Łukasz Bertram porusza wiele ważnych i interesujących wątków z historii przedwojennej KPP, opisując je raczej w sposób problemowy niż chronologiczno-faktograficzny. Jak wspomniano, wiele miejsca poświęcono w ramach analizy socjalizacji „do-ruchu”, tj. drodze przyszłych działaczy do komunizmu, nie tylko z perspektywy umiejscowienia społecznego, ale także motywacji. Tych, jak pokazuje książka, mogło być wiele – począwszy od uroku marksizmu-leninizmu i wyczulenia na niesprawiedliwości społeczne i narodowe, poprzez rolę literatury i tradycji rodzinnych, aż po „znaczących innych”, czyli osoby „wciągające” w szeregi komunistyczne. Najważniejszym elementem wydają się tu opisy funkcjonowania komunistów w II RP: wchodzenia w nielegalną działalność (albo prowadzenia jej na pograniczu legalności), podziemnej wspólnoty, sporów frakcyjnych, doświadczeń więziennych czy fascynacji ZSRR. Kluczową rolę odegrała też oczywiście stalinowska wielka czystka oraz likwidacja KPP w 1938 roku – było to dla powojennej elity komunistycznej doświadczenie pokoleniowe, jednocześnie dyscyplinujące i odbierające fundament, jakim była „uświęcona” partia. Autor często odwołuje się w tych fragmentach książki do radykalnego ducha epoki (prowadzącego masy również ku faszyzmowi), ale także modernizacyjnego uroku komunizmu radzieckiego.
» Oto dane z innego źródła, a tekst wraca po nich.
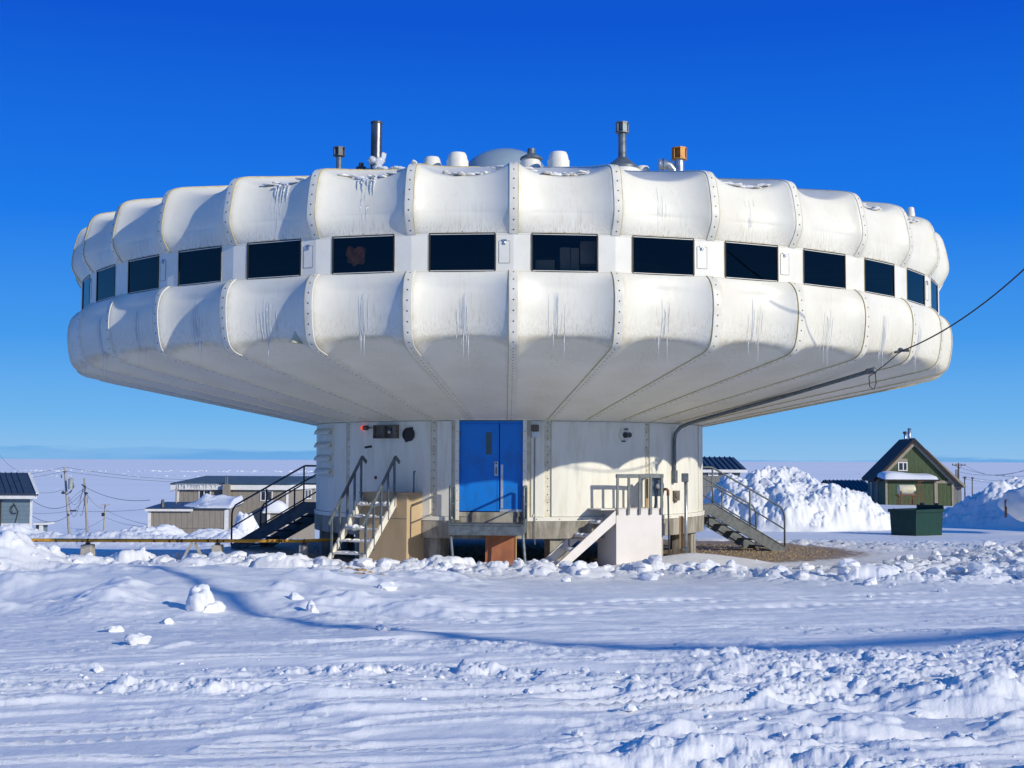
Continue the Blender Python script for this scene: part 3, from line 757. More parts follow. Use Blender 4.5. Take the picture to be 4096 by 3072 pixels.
# galvanised pipe on cone
p, zt, c = pipe(2489, 530, .19, 30.75, 'galvanised'); octcap(p, topz(2489, 533, 30.75), topz(2489, 490, 30.75), .31, 'galvanised', c)
MB().lathe([(.37, -.2), (.37, .12), (.35, .14), (.10, .35), (.095, .42)], p, 24).build('flashing_cone', 'galvanised', c, smooth=True, auto=True)
MB().lathe([(.43, -.3), (.43, .02), (.40, .05)], p, 24).build('curb', 'white_grp', c, smooth=True, auto=True)
# elbow duct and orange capped vent
Y = 30.55; p = roofpt(2717, Y); zt = topz(2717, 640, Y)
c = MB().lathe([(.115, -.2), (.115, zt - p.z)], p, 20).build('chimney', 'galvanised_bright', B, smooth=True, auto=True)
octcap(p, topz(2717, 640, Y), topz(2717, 592, Y), .36, 'orange_cap', c)
c2 = at(2665, 662, Y)
mb = MB(); mb.tube([c2 + V((.20, 0, -.35)), c2 + V((.17, 0, -.12)), c2 + V((.08, 0, -.01)), c2 + V((-.02, 0, .02))], [.085, .09, .105, .11], 16)
mb.lathe([(.13, 0), (.15, .02), (.15, .05), (.125, .06), (.125, .13), (.15, .14), (.15, .16)], c2 + V((-.02, 0, .02)), 20, ax=(-1, 0, 0))
mb.tube([c2 + V((.13, 0, -.02)), c2 + V((.27, -.02, -.02)), c2 + V((.33, -.02, -.2))], .035, 8)
mb.build('elbow_duct', 'galvanised_bright', B, smooth=True, auto=True)
mb = MB()
for k in range(12): lump(mb, V((c2.x - .3 + k * .06, Y - .3, roofz(c2.x, Y - .3) + .03)), .1, .09, .06, rn, 2)
mb.build('roof_snow', 'snow', B, smooth=True)
# ---- drum
def colhit(px, py, rad=RC):
    d = ray(px, py); o = V((0 - BX, 0 - BY, 0)); a = d.x ** 2 + d.y ** 2; b_ = 2 * (o.x * d.x + o.y * d.y); c = o.x ** 2 + o.y ** 2 - rad ** 2
    D = max(0, b_ * b_ - 4 * a * c); t = (-b_ - math.sqrt(D)) / (2 * a); p = V((0, 0, HC)) + d * t
    return math.degrees(math.atan2(p.x - BX, BY - p.y)), p.z
ZF0 = 1.05; ZR = .63
DOOR = (-13.4, 4.0); DTH = -4.7
def arcwall(mb, r0, r1, t0, t1, z0, z1, mi=0, step=2.5):
    n = max(1, int(abs(t1 - t0) / step)); vs = []
    for i in range(n + 1):
        t = R(t0 + (t1 - t0) * i / n); s_, c_ = math.sin(t), math.cos(t)
        for r, z in ((r1, z0), (r1, z1), (r0, z1), (r0, z0)): vs.append(V((BX + r * s_, BY - r * c_, z)))
    fs = [(i * 4 + k, i * 4 + (k + 1) % 4, (i + 1) * 4 + (k + 1) % 4, (i + 1) * 4 + k) for i in range(n) for k in range(4)] + [(0, 1, 2, 3), (n * 4 + 3, n * 4 + 2, n * 4 + 1, n * 4)]
    mb.add(vs, fs, mi)
SE = [-170 + 30 * k for k in range(12)] # seams at ... -50 -20 10 40 70 ...
gapd = .9
for k in range(12):
    t0 = -50 + 30 * k - 120; t1 = t0 + 30
    segs = [(t0 + gapd, t1 - gapd)]
    if t0 < DOOR[0] < t1: segs = [(t0 + gapd, DOOR[0] - 1.6), (DOOR[1] + 1.6, t1 - gapd)]
    for a, b_ in segs:
        mb = MB(); arcwall(mb, RC - .08, RC, a, b_, ZF0 + .10, ZC - .005)
        mb.build('drum_panel', 'column_grp', B, smooth=True, auto=True, bevel=.012)
mb = MB(); arcwall(mb, RC - .3, RC - .035, DOOR[1] + .1, DOOR[0] + 360 - .1, ZF0, ZC + .05)
for k in range(12):
    t = -170 + 30 * k
    for i in range(12):
        z = ZF0 + .25 + i * .19
        if z < ZC - .05: disc(mb, AX_(t, RC - .036, z) if False else V((BX + (RC - .036) * math.sin(R(t)), BY - (RC - .036) * math.cos(R(t)), z)), V((math.sin(R(t)), -math.cos(R(t)), 0)), .016)
mb.build('drum_core', ['column_seam', 'bolt'], B, smooth=True, auto=True)
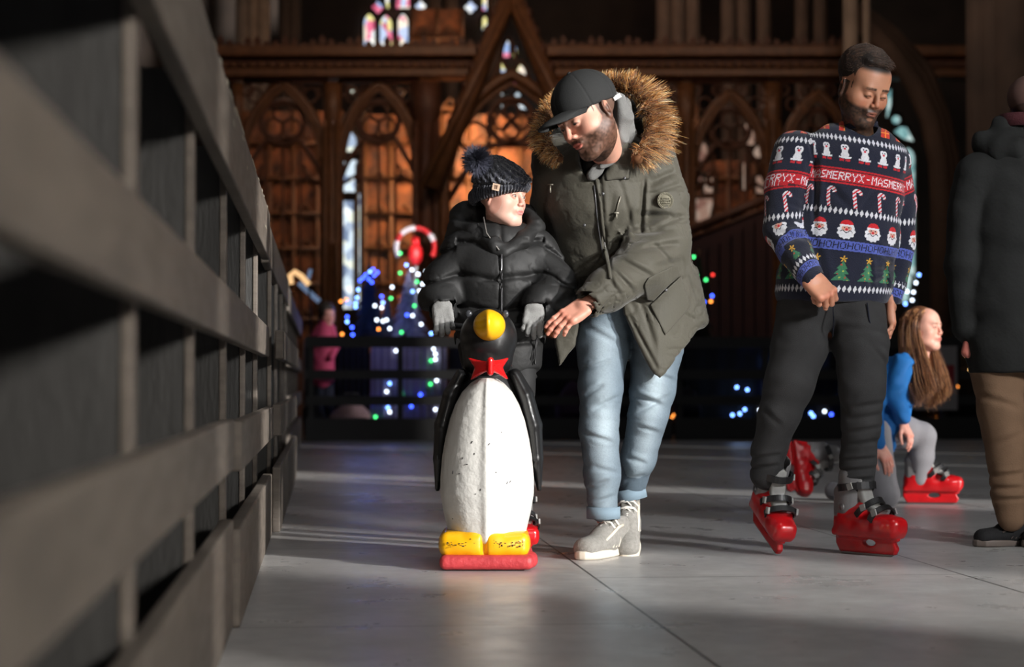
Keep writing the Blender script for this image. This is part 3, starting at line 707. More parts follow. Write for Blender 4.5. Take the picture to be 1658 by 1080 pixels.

Niemniej istotne były też wojenne losy komunistów, zwłaszcza doświadczenie funkcjonowania na terytorium okupowanym przez ZSRR w latach 1939–1941, a także różnica między tymi, którzy działali w podziemnej PPR oraz tymi, którzy przybyli do kraju wraz z Armią Czerwoną ze wschodu. Bertram tych wojennych przeżyć zdaje się zbytnio nie uwypuklać, pokazując przy okazji, że wielu przedwojennych komunistów spędziło wojnę, angażując się w mniejszym stopniu lub wcale. Ostatnią ważną rzeczą jest też wspomniana „socjalizacja-do-władzy”, a więc wyjście z podziemia i przeobrażenie w nową elitę partyjno-państwową budującą Polskę Ludową. Przy tej okazji przedstawiono tak istotne doświadczenia, jak ścieżki karier, stosunek do rozgrywającej się nad Wisłą rewolucji, terroru oraz pragmatycznej gry politycznej, a także kwestię awansu społecznego i stanowiska wobec zaostrzenia kursu politycznego w 1948 roku.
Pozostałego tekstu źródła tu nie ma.